— Do this —
Reproduce each line from the first in the data through the line that contains "loft(bm, [P(a, b, c)" exactly; give nothing else.
○ ○ ○ ○ ○ ○ ○
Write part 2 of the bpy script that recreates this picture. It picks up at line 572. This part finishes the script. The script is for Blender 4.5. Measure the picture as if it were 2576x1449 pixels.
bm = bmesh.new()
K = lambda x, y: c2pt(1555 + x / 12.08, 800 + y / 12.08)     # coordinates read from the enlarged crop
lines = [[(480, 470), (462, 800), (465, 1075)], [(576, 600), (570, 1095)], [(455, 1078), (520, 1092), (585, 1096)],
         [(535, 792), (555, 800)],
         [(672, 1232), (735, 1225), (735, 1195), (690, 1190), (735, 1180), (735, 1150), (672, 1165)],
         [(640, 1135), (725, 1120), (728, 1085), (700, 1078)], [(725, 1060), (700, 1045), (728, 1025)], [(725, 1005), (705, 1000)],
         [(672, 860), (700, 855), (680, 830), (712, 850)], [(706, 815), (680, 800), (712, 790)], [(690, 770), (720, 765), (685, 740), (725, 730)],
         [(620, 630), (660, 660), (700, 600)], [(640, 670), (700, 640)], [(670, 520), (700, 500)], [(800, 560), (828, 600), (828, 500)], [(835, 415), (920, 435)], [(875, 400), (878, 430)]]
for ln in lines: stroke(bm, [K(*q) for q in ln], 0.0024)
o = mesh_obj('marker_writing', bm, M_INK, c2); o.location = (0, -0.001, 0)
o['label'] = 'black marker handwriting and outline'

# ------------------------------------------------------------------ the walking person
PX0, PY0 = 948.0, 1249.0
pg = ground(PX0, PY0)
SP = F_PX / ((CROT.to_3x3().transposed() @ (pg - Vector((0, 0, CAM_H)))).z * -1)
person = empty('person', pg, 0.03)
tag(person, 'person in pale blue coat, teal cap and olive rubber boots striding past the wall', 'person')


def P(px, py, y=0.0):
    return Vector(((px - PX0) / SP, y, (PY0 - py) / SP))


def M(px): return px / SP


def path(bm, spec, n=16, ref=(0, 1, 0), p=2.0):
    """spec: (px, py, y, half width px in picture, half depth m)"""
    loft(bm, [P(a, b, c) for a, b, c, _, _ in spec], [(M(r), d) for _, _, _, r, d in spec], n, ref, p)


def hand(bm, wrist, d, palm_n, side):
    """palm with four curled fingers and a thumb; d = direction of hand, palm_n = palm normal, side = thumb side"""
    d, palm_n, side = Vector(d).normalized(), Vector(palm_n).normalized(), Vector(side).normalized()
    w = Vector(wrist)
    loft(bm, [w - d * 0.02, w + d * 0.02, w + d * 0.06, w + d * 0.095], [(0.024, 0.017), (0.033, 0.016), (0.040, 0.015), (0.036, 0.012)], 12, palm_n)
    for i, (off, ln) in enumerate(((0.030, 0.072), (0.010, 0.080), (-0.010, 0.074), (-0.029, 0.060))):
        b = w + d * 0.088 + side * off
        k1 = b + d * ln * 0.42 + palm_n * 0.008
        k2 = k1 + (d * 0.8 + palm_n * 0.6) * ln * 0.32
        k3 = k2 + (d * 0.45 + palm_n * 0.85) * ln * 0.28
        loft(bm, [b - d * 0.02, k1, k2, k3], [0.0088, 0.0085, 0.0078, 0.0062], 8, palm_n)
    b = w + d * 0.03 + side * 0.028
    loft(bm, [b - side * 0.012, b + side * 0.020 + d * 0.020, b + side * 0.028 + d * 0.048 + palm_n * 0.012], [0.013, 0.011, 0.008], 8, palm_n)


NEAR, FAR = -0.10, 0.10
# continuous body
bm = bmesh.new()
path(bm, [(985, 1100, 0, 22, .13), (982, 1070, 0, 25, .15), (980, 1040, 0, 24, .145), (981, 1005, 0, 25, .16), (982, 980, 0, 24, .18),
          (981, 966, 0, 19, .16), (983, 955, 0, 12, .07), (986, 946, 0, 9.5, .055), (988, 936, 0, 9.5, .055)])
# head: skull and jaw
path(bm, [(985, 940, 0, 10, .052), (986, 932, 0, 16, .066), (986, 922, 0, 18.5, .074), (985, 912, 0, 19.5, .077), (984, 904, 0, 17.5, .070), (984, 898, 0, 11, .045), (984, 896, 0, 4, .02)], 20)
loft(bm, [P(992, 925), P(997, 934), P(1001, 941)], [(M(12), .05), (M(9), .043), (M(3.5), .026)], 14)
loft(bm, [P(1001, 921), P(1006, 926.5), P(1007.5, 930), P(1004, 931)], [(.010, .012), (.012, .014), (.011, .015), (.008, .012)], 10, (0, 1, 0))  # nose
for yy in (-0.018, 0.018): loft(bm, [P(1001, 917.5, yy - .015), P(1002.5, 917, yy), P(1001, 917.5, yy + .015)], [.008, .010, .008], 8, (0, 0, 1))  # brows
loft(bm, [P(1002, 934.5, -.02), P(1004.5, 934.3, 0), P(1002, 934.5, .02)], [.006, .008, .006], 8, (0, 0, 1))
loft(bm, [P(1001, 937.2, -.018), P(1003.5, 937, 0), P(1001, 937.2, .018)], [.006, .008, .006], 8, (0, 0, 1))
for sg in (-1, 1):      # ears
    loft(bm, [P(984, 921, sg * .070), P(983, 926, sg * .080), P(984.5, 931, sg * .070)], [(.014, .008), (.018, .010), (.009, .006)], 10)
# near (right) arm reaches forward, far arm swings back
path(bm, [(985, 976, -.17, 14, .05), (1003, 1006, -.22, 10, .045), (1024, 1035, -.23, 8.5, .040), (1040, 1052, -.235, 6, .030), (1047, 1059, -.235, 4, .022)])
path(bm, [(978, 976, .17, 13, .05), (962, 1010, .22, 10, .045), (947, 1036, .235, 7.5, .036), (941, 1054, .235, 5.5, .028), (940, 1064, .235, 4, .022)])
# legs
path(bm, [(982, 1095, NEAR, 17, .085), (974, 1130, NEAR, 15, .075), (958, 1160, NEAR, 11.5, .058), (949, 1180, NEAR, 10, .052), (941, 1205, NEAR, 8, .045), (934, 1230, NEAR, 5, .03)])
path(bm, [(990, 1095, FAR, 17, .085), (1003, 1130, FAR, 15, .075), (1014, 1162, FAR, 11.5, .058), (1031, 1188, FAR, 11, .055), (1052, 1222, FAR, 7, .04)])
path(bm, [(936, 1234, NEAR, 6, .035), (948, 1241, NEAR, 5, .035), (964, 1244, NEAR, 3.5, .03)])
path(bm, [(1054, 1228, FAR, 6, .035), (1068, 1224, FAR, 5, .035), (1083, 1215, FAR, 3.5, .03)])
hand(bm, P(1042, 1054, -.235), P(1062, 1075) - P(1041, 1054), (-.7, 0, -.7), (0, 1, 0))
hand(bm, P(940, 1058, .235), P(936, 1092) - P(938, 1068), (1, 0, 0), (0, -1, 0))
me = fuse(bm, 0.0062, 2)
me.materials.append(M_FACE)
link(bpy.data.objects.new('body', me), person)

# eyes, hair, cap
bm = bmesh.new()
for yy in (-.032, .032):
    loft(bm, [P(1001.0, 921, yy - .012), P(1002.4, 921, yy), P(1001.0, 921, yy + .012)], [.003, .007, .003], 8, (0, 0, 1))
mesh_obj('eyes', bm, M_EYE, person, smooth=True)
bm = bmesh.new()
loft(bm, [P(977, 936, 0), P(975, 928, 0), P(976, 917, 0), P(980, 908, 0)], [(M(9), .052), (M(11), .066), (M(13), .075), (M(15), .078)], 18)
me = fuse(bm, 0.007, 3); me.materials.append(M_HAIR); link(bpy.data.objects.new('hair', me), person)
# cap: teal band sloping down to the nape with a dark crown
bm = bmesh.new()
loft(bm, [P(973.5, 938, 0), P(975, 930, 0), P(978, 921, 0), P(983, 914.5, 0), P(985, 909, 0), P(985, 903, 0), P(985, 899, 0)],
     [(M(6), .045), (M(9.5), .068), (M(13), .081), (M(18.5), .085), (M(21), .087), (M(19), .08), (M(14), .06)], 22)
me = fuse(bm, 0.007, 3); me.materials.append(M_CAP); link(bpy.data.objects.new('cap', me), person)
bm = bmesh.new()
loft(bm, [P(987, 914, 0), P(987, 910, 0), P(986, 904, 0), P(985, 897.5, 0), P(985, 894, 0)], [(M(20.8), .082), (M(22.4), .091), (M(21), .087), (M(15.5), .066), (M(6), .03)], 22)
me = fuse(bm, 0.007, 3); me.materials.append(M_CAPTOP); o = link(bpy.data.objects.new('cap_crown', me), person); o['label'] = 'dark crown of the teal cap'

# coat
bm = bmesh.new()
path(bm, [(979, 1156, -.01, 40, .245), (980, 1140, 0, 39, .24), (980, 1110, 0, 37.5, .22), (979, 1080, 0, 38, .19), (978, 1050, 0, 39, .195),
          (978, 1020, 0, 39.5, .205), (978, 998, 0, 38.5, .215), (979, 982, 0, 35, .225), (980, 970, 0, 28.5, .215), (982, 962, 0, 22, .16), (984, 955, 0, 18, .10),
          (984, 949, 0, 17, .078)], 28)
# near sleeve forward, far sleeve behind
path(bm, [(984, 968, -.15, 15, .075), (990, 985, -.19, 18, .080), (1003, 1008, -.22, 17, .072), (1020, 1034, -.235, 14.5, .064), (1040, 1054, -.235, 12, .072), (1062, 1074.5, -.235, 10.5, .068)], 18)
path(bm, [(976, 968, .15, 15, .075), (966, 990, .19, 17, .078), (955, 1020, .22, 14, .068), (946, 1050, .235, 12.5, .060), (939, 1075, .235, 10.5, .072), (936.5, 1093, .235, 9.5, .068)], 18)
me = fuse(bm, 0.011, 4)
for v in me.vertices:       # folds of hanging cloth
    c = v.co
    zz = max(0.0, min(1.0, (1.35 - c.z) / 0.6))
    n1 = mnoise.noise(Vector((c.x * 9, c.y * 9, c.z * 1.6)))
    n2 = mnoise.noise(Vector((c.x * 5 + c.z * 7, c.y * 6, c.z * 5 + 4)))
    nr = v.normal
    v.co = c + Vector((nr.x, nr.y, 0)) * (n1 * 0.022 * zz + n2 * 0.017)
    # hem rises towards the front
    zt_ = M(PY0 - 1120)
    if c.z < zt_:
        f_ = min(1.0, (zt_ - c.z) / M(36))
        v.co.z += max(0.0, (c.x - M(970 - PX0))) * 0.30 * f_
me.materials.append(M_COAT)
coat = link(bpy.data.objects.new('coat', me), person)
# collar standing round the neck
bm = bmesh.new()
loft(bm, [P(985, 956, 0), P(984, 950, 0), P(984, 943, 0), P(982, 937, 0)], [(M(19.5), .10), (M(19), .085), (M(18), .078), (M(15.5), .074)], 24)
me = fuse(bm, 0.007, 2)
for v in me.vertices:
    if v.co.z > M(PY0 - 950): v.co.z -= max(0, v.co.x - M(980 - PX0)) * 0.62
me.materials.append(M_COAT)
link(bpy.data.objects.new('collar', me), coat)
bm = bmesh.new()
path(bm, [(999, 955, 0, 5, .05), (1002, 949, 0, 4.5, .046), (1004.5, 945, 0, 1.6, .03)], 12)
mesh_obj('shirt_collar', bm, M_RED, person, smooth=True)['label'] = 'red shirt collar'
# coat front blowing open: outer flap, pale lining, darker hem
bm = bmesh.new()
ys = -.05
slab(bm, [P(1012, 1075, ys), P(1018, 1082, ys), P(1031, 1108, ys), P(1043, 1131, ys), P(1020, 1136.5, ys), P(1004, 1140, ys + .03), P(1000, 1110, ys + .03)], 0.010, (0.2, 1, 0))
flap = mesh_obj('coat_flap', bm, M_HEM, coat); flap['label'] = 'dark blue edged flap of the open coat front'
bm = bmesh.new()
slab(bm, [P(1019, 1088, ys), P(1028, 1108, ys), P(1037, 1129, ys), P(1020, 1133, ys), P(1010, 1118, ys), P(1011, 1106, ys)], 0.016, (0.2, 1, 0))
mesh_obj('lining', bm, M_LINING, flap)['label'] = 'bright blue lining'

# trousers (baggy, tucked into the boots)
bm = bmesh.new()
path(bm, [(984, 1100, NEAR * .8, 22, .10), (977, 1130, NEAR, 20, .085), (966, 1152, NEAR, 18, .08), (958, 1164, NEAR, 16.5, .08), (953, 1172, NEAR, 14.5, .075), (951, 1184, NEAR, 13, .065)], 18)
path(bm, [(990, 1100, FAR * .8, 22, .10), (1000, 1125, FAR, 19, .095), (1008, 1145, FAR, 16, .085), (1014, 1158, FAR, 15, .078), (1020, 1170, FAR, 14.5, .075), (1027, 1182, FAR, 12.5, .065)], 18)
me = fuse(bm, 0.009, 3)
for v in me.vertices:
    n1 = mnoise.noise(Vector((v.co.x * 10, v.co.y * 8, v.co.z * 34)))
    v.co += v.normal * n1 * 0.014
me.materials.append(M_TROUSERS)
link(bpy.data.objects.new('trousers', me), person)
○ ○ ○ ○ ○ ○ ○
— Result —
Write part 2 of the bpy script that recreates this picture. It picks up at line 572. This part finishes the script. The script is for Blender 4.5. Measure the picture as if it were 2576x1449 pixels.
bm = bmesh.new()
K = lambda x, y: c2pt(1555 + x / 12.08, 800 + y / 12.08)     # coordinates read from the enlarged crop
lines = [[(480, 470), (462, 800), (465, 1075)], [(576, 600), (570, 1095)], [(455, 1078), (520, 1092), (585, 1096)],
         [(535, 792), (555, 800)],
         [(672, 1232), (735, 1225), (735, 1195), (690, 1190), (735, 1180), (735, 1150), (672, 1165)],
         [(640, 1135), (725, 1120), (728, 1085), (700, 1078)], [(725, 1060), (700, 1045), (728, 1025)], [(725, 1005), (705, 1000)],
         [(672, 860), (700, 855), (680, 830), (712, 850)], [(706, 815), (680, 800), (712, 790)], [(690, 770), (720, 765), (685, 740), (725, 730)],
         [(620, 630), (660, 660), (700, 600)], [(640, 670), (700, 640)], [(670, 520), (700, 500)], [(800, 560), (828, 600), (828, 500)], [(835, 415), (920, 435)], [(875, 400), (878, 430)]]
for ln in lines: stroke(bm, [K(*q) for q in ln], 0.0024)
o = mesh_obj('marker_writing', bm, M_INK, c2); o.location = (0, -0.001, 0)
o['label'] = 'black marker handwriting and outline'

# ------------------------------------------------------------------ the walking person
PX0, PY0 = 948.0, 1249.0
pg = ground(PX0, PY0)
SP = F_PX / ((CROT.to_3x3().transposed() @ (pg - Vector((0, 0, CAM_H)))).z * -1)
person = empty('person', pg, 0.03)
tag(person, 'person in pale blue coat, teal cap and olive rubber boots striding past the wall', 'person')


def P(px, py, y=0.0):
    return Vector(((px - PX0) / SP, y, (PY0 - py) / SP))


def M(px): return px / SP


def path(bm, spec, n=16, ref=(0, 1, 0), p=2.0):
    """spec: (px, py, y, half width px in picture, half depth m)"""
    loft(bm, [P(a, b, c) for a, b, c, _, _ in spec], [(M(r), d) for _, _, _, r, d in spec], n, ref, p)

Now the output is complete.